By Stuart Grant and images from Etienne Fouche
Volvo’s 120 series, also known as the Amazon, is widely regarded as the car that put the brand onto the sporting saloon map. But it also introduced the world to the firm’s superior build quality, impressive feature list and rigorous pursuit in the safety department, all clothed in a practical yet elegant curvaceous Jan Wilsgaard-designed body.

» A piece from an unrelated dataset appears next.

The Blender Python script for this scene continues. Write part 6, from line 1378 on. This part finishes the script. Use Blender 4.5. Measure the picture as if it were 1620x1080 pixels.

With a vast number of 122Ss still in daily use it might be difficult to believe that these gems first hit the streets sixty years ago. But they did, launched in 4-door format during September 1956 at Örebro, Sweden. Although sharing the same wheelbase, high H-Point seating position and tallness, the new 3-box design was a radical departure from the predecessor PV444/544 models and like so many of the European cars of the time, aimed directly at the massive American market. 26-year-old Wilsgaard, who later went on to be Volvo head designer, is said to have drawn styling ideas from the early 1950s like the Chrysler New Yorker sedan and 300C hardtop coupé. The broad rounded shoulders and rounded off tail ‘fins’ that characterised Wilsgaard’s design became so iconic that when Peter Horbury set about undoing Volvo’s boxy lines of the 1980s and early ‘90s with his V70, he took inspiration from these two aspects.